Perry menjelaskan secara demografi, masih ada masyarakat yang menggunakan uang kartal. Ada juga yang ingin berbasis rekening dan menggunakan kartu, tetapi sebagian masyarakat lagi disebut memerlukan alat pembayaran berbasis digital.
“Karena sekarang masyarakat kita secara demografi ada yang masih ingin menggunakan alat pembayaran kertas. itu biasanya tua-tua kayak aku, ada yang masih ingin berbasis rekening, tadi kartu-kartu, ada yang perlu digital,” tutur Perry dalam acara Meniti Jalan menuju Rupiah Digital, dikutip dari CNBC Indonesia, Selasa (13/12).
Lantas apa perbedaan rupiah digital dengan rupiah lainnya?
Perry mengatakan rupiah digital hanya memiliki perbedaan sedikit dengan rupiah kartal yaitu pada sisi formatnya. Sementara dari sisi nominal, bentuk, gambar, hingga ornamen lain yang ada di uang itu akan sama saja dengan uang kertas atau logam.
Perry menjelaskan penerbitan rupiah digital ini hanya ada sedikit perbedaan dengan rupiah kartal, yaitu sebatas pada sisi formatnya.
“Digital rupiah prinsipnya sama dengan alat pembayaran yang ada, ini sama.
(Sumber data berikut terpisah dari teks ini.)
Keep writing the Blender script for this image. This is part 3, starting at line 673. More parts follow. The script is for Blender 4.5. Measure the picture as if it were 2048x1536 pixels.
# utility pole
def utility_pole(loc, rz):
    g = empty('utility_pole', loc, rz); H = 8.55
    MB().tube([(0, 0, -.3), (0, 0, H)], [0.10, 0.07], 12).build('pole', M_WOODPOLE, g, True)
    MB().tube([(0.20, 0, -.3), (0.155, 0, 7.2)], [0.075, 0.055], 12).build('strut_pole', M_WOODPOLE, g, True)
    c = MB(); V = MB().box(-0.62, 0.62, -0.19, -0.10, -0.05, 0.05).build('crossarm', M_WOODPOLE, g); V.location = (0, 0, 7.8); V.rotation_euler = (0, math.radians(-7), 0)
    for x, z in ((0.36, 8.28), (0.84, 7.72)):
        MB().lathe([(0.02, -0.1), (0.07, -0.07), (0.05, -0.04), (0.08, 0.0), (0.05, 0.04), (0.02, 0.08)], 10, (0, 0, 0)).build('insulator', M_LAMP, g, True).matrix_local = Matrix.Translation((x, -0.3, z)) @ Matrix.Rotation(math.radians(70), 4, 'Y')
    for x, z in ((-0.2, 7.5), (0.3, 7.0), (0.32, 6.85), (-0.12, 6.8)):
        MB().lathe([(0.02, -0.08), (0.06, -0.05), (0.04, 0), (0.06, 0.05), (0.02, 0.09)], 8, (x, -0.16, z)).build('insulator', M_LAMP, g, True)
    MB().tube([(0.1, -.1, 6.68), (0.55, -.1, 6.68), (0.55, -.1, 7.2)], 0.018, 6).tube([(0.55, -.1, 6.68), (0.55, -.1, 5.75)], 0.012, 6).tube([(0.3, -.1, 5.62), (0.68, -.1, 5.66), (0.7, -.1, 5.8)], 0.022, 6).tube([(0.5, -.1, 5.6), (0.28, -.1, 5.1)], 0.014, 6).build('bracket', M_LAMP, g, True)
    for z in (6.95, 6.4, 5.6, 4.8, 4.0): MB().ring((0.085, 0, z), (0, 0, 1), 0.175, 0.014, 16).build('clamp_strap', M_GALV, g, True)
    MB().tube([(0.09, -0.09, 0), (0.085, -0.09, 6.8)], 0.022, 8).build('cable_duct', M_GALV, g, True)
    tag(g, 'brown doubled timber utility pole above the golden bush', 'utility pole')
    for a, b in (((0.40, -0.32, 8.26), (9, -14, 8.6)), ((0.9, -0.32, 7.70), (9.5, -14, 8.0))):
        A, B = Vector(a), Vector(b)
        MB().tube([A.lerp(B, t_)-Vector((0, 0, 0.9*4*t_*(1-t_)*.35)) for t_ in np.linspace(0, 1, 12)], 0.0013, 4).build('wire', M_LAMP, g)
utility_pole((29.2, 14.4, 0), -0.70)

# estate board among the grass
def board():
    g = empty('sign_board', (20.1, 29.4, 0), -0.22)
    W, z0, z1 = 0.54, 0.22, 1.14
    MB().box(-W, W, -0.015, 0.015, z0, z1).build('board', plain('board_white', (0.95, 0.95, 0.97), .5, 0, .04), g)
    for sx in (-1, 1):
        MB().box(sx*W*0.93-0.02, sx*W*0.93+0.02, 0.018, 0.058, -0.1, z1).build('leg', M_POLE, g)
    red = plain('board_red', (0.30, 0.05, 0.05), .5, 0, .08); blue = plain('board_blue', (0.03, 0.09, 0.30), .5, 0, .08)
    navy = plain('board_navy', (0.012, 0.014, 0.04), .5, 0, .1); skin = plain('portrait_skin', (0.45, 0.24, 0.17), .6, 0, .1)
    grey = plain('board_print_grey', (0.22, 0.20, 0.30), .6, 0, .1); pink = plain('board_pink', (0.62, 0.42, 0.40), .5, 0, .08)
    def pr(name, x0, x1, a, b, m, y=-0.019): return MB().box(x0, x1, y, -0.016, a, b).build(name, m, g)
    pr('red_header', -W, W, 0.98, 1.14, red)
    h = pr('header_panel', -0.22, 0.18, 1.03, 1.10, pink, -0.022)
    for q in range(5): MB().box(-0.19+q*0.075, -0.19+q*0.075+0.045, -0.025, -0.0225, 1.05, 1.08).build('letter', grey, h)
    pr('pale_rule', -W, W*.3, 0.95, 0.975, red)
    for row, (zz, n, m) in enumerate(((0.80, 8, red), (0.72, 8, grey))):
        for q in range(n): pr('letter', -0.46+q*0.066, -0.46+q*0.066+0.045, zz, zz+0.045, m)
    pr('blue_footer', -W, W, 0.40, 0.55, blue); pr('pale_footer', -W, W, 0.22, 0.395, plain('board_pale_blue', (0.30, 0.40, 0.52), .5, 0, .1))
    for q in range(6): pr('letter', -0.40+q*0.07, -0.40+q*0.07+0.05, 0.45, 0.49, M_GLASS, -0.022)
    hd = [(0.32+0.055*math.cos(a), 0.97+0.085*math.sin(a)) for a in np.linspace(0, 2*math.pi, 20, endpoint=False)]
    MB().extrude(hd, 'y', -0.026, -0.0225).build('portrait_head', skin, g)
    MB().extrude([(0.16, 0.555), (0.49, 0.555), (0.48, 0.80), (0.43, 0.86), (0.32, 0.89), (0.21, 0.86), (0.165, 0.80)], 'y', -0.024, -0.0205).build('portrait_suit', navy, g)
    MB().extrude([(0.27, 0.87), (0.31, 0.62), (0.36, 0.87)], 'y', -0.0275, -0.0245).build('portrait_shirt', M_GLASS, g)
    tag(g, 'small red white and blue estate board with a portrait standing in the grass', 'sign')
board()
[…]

Bedanya yang ini dalam bentuknya uang kertas yang itu bentuknya digital,” kata Perry.
Namun, gambar atau fitur yang ada dalam rupiah digital akan dienkripsi dalam bentuk koding-koding khusus yang hanya diketahui oleh tim khusus BI.
“Semuanya encrypted dalam digital. Koding-koding NKRI, koding yang ada di kekayaan Indonesia, semua dalam bentuk digital. Coding-codingnya di-encrypt, yang tahu cuma BI, itulah digital rupiah,” kata Perry.
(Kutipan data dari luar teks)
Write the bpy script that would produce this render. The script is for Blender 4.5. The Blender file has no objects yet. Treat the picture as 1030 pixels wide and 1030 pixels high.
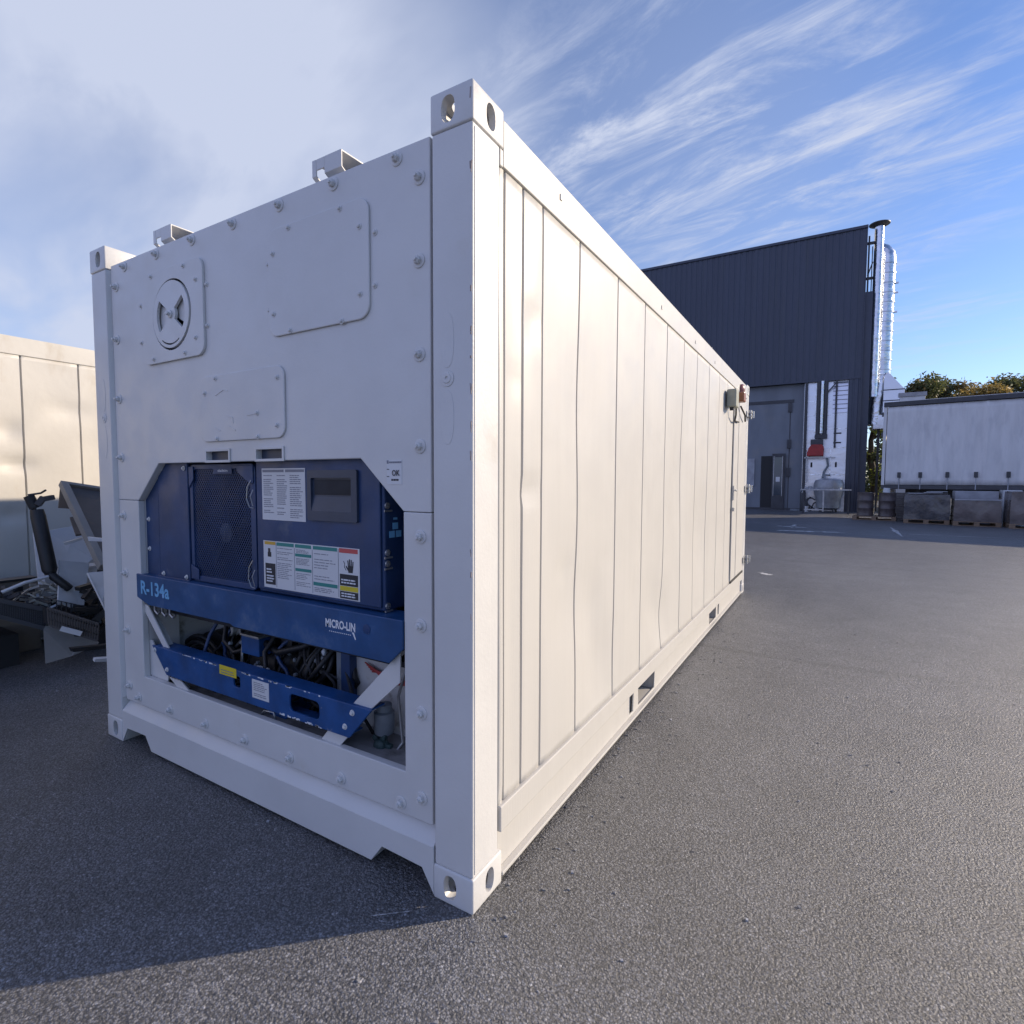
import bpy, bmesh, math, random
from mathutils import Vector, Matrix, noise
R = math.radians
PI = math.pi
random.seed(7)
scene = bpy.context.scene
COL = scene.collection

# ------------------------------------------------------------------ camera
CAM = Vector((0.956, -1.376, 1.401))
YAW, PIT, ROL, FPX = -0.535, -0.057, 0.004, 546.39
fwd = Vector((math.sin(YAW)*math.cos(PIT), math.cos(YAW)*math.cos(PIT), math.sin(PIT)))
rgt = Vector((math.cos(YAW), -math.sin(YAW), 0.0))
upv = rgt.cross(fwd)
rg2 = math.cos(ROL)*rgt + math.sin(ROL)*upv
up2 = -math.sin(ROL)*rgt + math.cos(ROL)*upv
cam = bpy.data.cameras.new('camera')
cam.sensor_width = 36.0
cam.lens = 36.0*FPX/1030.0
cam.clip_start = 0.05
cam.clip_end = 3000
camo = bpy.data.objects.new('camera', cam)
COL.objects.link(camo)
camo.matrix_world = Matrix(((rg2.x, up2.x, -fwd.x, CAM.x), (rg2.y, up2.y, -fwd.y, CAM.y), (rg2.z, up2.z, -fwd.z, CAM.z), (0, 0, 0, 1)))
scene.camera = camo


def ray(px, py):
    return rg2*((px-515)/FPX) + up2*((515-py)/FPX) + fwd


def at(px, py, ax, val):
    """measured photo point on the real plane axis=val"""
    d = ray(px, py)
    return CAM + d*((val-CAM[ax])/d[ax])


# ------------------------------------------------------------------ light
SUN_AZ = Vector((0.737, 0.676))
SUN_EL = R(22.0)
rot = math.atan2(SUN_AZ.x, SUN_AZ.y)
world = bpy.data.worlds.new('World')
scene.world = world
world.use_nodes = True
nt = world.node_tree
nt.nodes.clear()
N = nt.nodes.new
L = nt.links.new
wout = N('ShaderNodeOutputWorld')
bg = N('ShaderNodeBackground')
bg.inputs['Strength'].default_value = 0.15
sky = N('ShaderNodeTexSky')
sky.sky_type = 'NISHITA'
sky.sun_disc = False
sky.sun_elevation = SUN_EL
sky.sun_rotation = rot
sky.altitude = 50
sky.air_density = 1.0
sky.dust_density = 0.15
sky.ozone_density = 2.2


def wmath(op, a, b=None, c=None, clamp=False):
    n = N('ShaderNodeMath')
    n.operation = op
    n.use_clamp = clamp
    for i, v in enumerate((a, b, c)):
        if v is None:
            continue
        if isinstance(v, (int, float)):
            n.inputs[i].default_value = v
        else:
            L(v, n.inputs[i])
    return n.outputs[0]


tc = N('ShaderNodeTexCoord')
sep = N('ShaderNodeSeparateXYZ')
L(tc.outputs['Generated'], sep.inputs[0])
den = wmath('ADD', wmath('MAXIMUM', sep.outputs[2], 0.0), 0.12)
U = wmath('DIVIDE', sep.outputs[0], den)
V = wmath('DIVIDE', sep.outputs[1], den)
# coordinates along and across the wind
ca, sa = 0.972, -0.235
A_ = wmath('ADD', wmath('MULTIPLY', U, ca), wmath('MULTIPLY', V, sa))
B_ = wmath('ADD', wmath('MULTIPLY', U, -sa), wmath('MULTIPLY', V, ca))


def cvec(ka, kb, kz=0.0):
    c = N('ShaderNodeCombineXYZ')
    L(wmath('MULTIPLY', A_, ka), c.inputs[0])
    L(wmath('MULTIPLY', B_, kb), c.inputs[1])
    c.inputs[2].default_value = kz
    return c.outputs[0]


def wnoise(vec, scale, detail, rough=0.55, dist=0.0):
    n = N('ShaderNodeTexNoise')
    n.inputs['Scale'].default_value = scale
    n.inputs['Detail'].default_value = detail
    n.inputs['Roughness'].default_value = rough
    n.inputs['Distortion'].default_value = dist
    L(vec, n.inputs['Vector'])
    return n.outputs[0]


def sstep(v, lo, hi):
    n = N('ShaderNodeMapRange')
    n.interpolation_type = 'SMOOTHSTEP'
    n.inputs['From Min'].default_value = lo
    n.inputs['From Max'].default_value = hi
    L(v, n.inputs['Value'])
    return n.outputs[0]


def dmask(d, lo, hi):
    d = Vector(d).normalized()
    s = wmath('ADD', wmath('MULTIPLY', sep.outputs[0], d.x), wmath('ADD', wmath('MULTIPLY', sep.outputs[1], d.y), wmath('MULTIPLY', sep.outputs[2], d.z)))
    return sstep(s, lo, hi)


wisp = sstep(wnoise(cvec(1.5, 4.4, 2.0), 1.5, 12, 0.66, 0.5), 0.42, 0.88)
fine = wnoise(cvec(2.6, 9.0, 3.0), 1.5, 7, 0.62, 1.0)
patch = sstep(wnoise(cvec(1.0, 1.9, 5.0), 1.15, 3, 0.5, 0.2), 0.36, 0.62)
high = dmask((-0.10, 0.86, 0.49), 0.85, 0.975)
cir = wmath('MULTIPLY', wmath('MULTIPLY', wisp, patch), wmath('ADD', 0.28, wmath('MULTIPLY', fine, 1.25)))
cir = wmath('MULTIPLY', cir, wmath('ADD', 0.25, wmath('MULTIPLY', high, 1.0)))
# broad milky sheet of cloud to the left
soft = sstep(wnoise(cvec(0.8, 1.5, 9.0), 1.25, 5, 0.5, 0.35), 0.30, 0.68)
leftm = dmask((-0.84, 0.40, 0.40), 0.80, 0.955)
sheet = wmath('MULTIPLY', wmath('MULTIPLY', leftm, 0.92), wmath('ADD', 0.50, wmath('MULTIPLY', soft, 0.62)))
midm = dmask((-0.27, 0.857, 0.44), 0.915, 0.995)
mid = wmath('MULTIPLY', wmath('MULTIPLY', midm, 0.80), wmath('ADD', 0.25, wmath('MULTIPLY', wisp, 0.8)))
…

Sementara itu, Asisten Gubernur Bank Indonesia/Kepala Departemen Kebijakan Sistem Pembayaran Filianingsih Hendarta mengungkap perbedaan rupiah digital dengan mata uang kripto. Ia menyebut kripto berbentuk aset, sedangkan rupiah digital merupakan alat pembayaran.
“Yang satunya kan currency, satunya (kripto) aset digital,” katanya, dikutip dari detikcom.
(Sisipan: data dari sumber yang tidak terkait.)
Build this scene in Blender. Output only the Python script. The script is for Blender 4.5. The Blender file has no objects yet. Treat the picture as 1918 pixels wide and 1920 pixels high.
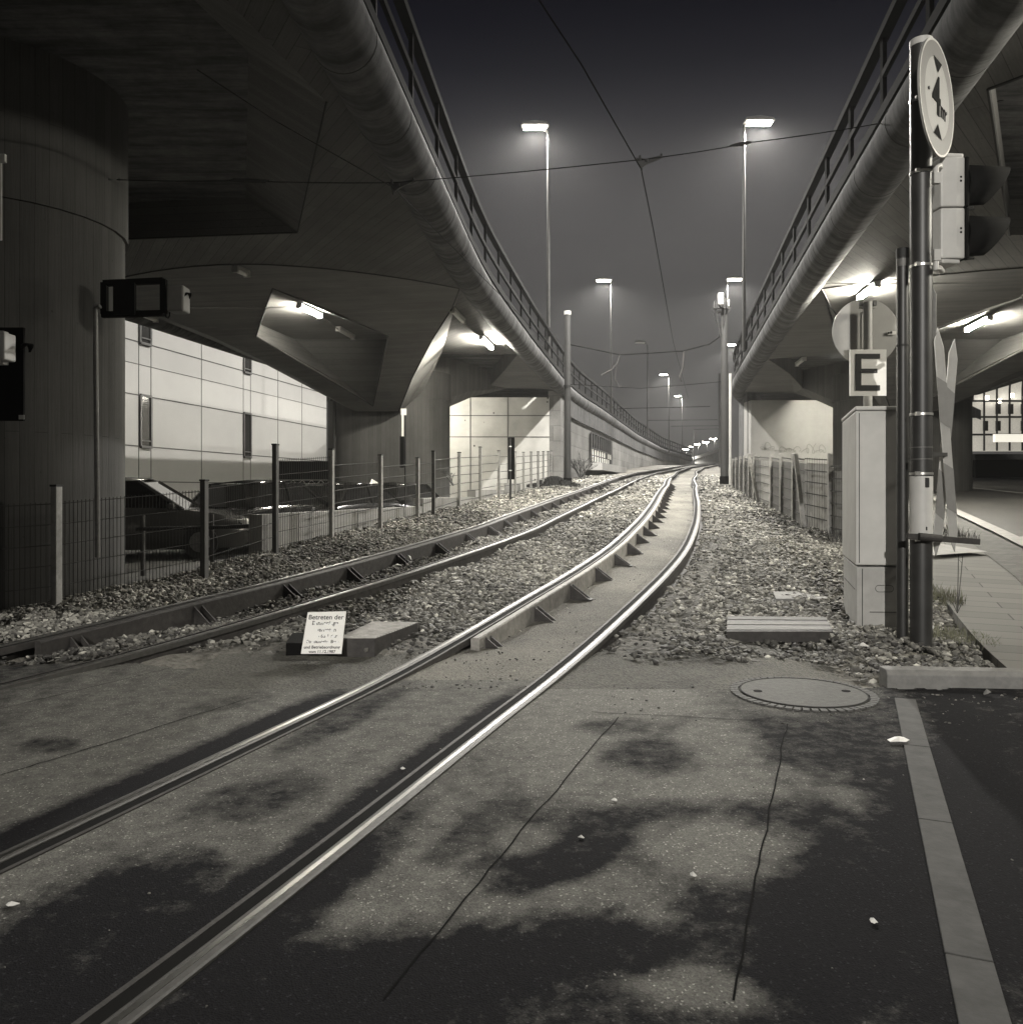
import bpy, math, random
import numpy as np
from mathutils import Vector, Matrix
random.seed(7); rng = np.random.default_rng(7)
S = bpy.context.scene
COL = S.collection
F, H, HZ, CX = 1560.0, 1.27, 918.0, 959.0      # focal length in photo pixels, eye height, horizon row, centre column

# ------------------------------------------------------------------ camera
cam = bpy.data.cameras.new('camera'); camo = bpy.data.objects.new('camera', cam); COL.objects.link(camo)
camo.location = (0, 0, H); camo.rotation_euler = (math.radians(90), 0, 0)
cam.sensor_width = 36; cam.sensor_fit = 'HORIZONTAL'; cam.lens = 36*F/1918; cam.shift_y = -42/1918
cam.clip_start = .05; cam.clip_end = 2000
S.camera = camo
S.view_settings.view_transform = 'Standard'; S.view_settings.look = 'None'
S.view_settings.exposure = 0; S.view_settings.gamma = 1
S.render.engine = 'CYCLES'
S.cycles.use_light_tree = True; S.cycles.max_bounces = 5; S.cycles.diffuse_bounces = 3
S.cycles.sample_clamp_indirect = 4

# ------------------------------------------------------------------ night sky (city glow near the horizon)
w = bpy.data.worlds.new('World'); S.world = w; w.use_nodes = True
nt = w.node_tree; nt.nodes.clear()
o_ = nt.nodes.new('ShaderNodeOutputWorld'); bg = nt.nodes.new('ShaderNodeBackground')
tc = nt.nodes.new('ShaderNodeTexCoord'); sp = nt.nodes.new('ShaderNodeSeparateXYZ'); cr = nt.nodes.new('ShaderNodeValToRGB')
nt.links.new(tc.outputs['Generated'], sp.inputs[0]); nt.links.new(sp.outputs['Z'], cr.inputs[0])
nt.links.new(cr.outputs[0], bg.inputs[0]); nt.links.new(bg.outputs[0], o_.inputs[0])
e = cr.color_ramp.elements
e[0].position = 0.0; e[0].color = (.088, .084, .078, 1)
e[1].position = 1.0; e[1].color = (.0018, .0018, .0048, 1)
for p, c in ((.15, (.082, .079, .076)), (.26, (.070, .067, .067)), (.35, (.047, .045, .048)), (.41, (.0250, .0245, .0300)), (.45, (.0115, .0115, .0165)), (.49, (.0055, .0055, .0100)), (.54, (.0028, .0028, .0062))):
    x = e.new(p); x.color = (*c, 1)
bg.inputs[1].default_value = .84

WARM = (1.0, .965, .90)
def lamp(name, kind, loc, power, parent=None, radius=.12, aim=None, angle=90, blend=1.0, color=WARM):
    l = bpy.data.lights.new(name, kind); l.energy = power; l.color = color; l.shadow_soft_size = radius
    ob = bpy.data.objects.new(name, l); COL.objects.link(ob); ob.location = loc
    if kind == 'SPOT':
        l.spot_size = math.radians(angle); l.spot_blend = blend
    if aim is not None:
        ob.rotation_euler = (Vector(aim)-Vector(loc)).to_track_quat('-Z', 'Y').to_euler()
    if kind == 'SPOT':                 # street luminaire optics: less light straight down, more towards the sides
        l.use_nodes = True; t = l.node_tree; em = t.nodes['Emission']; tcl = t.nodes.new('ShaderNodeTexCoord'); sx = t.nodes.new('ShaderNodeSeparateXYZ')
        ab = t.nodes.new('ShaderNodeMath'); ab.operation = 'ABSOLUTE'; pw = t.nodes.new('ShaderNodeMath'); pw.operation = 'POWER'; pw.inputs[1].default_value = -1.4
        ml = t.nodes.new('ShaderNodeMath'); ml.operation = 'MULTIPLY'; ml.inputs[1].default_value = .48; mn = t.nodes.new('ShaderNodeMath'); mn.operation = 'MINIMUM'; mn.inputs[1].default_value = 1.9
        t.links.new(tcl.outputs['Normal'], sx.inputs[0]); t.links.new(sx.outputs['Z'], ab.inputs[0]); t.links.new(ab.outputs[0], pw.inputs[0]); t.links.new(pw.outputs[0], ml.inputs[0]); t.links.new(ml.outputs[0], mn.inputs[0]); t.links.new(mn.outputs[0], em.inputs['Strength'])
    return ob
P_STREET = 22000.0
P_REAR = 60000.0
TUBE_EMIT = 1200.0

# ------------------------------------------------------------------ terrain and unprojection
_yk = [-80, 5.8, 8, 13, 20, 33, 80, 140, 400]; _zk = [0, 0, .12, .5, .93, 1.6, 3.65, 4.2, 4.2]
_ty = np.arange(-80, 400, .25); _tz = np.interp(_ty, _yk, _zk)
_k = np.exp(-.5*(np.arange(-8, 9)/3.0)**2); _k /= _k.sum()
_tz = np.convolve(np.pad(_tz, 8, mode='edge'), _k, mode='valid')
def g(Y): return np.interp(Y, _ty, _tz)
FP = [(-9.5, 3), (-6.1, 6.4), (-4.43, 8.1), (-3.72, 9.6), (-3.29, 11.6), (-2.81, 13), (-2.33, 14.8), (-1.86, 16.5), (-1.24, 19.2), (-.77, 20.3), (-.34, 22), (.5, 25.5), (1.5, 29), (2.4, 36), (3.0, 40)]
_fx = [p[0] for p in FP]; _fy = [p[1] for p in FP]
def fence_x(Y): return np.interp(Y, _fy, _fx)
def terrain(X, Y):
    """height of the ground sheet: track embankment and street rise with Y, the car park on the left stays low"""
    z = g(Y)
    d = fence_x(Y)-.28-X
    k = np.clip(d/np.where(np.asarray(Y) < 11.3, 1.0, .12), 0, 1)
    lot = np.clip((Y-34.0)/2, 0, 1)
    low = np.minimum(z, -.02+0*z)
    return z*(1-k*(1-lot)) + low*k*(1-lot)
def P(x, y, Y): return Vector(((x-CX)/F*Y, Y, H+(HZ-y)/F*Y))
def PZ(x, y, z):                       # pixel on the horizontal plane at world height z
    Y = (z-H)*F/(HZ-y); return P(x, y, Y)
_Ys = np.concatenate([np.linspace(1, 60, 12000), np.linspace(60, 200, 3000)])
def G(x, y, h=0.0):                    # pixel on the sloping ground (+h)
    d = H+(HZ-y)/F*_Ys-(g(_Ys)+h); i = int(np.argmax(d < 0)); Y = float(_Ys[i])
    return Vector(((x-CX)/F*Y, Y, float(g(Y))+h))
ZD = H+3.9                             # underside of both viaducts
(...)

Di sisi lain, Kepala Grup Departemen Kebijakan Sistem Pembayaran BI Ryan Rizaldy mengatakan masyarakat bisa mendapatkan rupiah digital dari peritel atau retailer yang sudah mendapat izin dari BI.
Ia menjelaskan setelah rupiah digital diterbitkan BI, maka akan didistribusikan kepada pihak wholesaler, yakni bank maupun non bank yang ditunjuk.
“Lalu rupiah digital yang sifatnya on demand saja, akan dicatat dalam sebuah fungsi yaitu khasanah digital rupiah (KDR), nanti ketika dia disirkulasikan keluar dari BI nanti dia keluar dari KDR,” ujarnya dalam Talkshow Rangkaian BIRAMA (BI Bersama Masyarakat), di Jakarta, Senin (5/12).
Selanjutnya, pihak wholesaler ini akan mendistribusikan rupiah digital ke pengecer alias retailer yang juga sudah mendapat izin. Ryan, mengklaim jumlah retailer ini kan lebih banyak dari wholesaler.
Retailer pun kemudian mendistribusikan rupiah digital kepada masyarakat luas. Ryan menuturkan masyarakat bisa menukarkan uang yang dimiliki mulai dari uang kertas, logam, sampai uang yang ada di rekening.
“Gimana caranya masyarakat memperoleh ini (rupiah digital)? Caranya dengan menukarkan uang yang ada di masyarakat, misalnya uang kertas, uang logam, mungkin uang di tabungan, ditukarkan dengan rupiah digital,” ujar Ryan.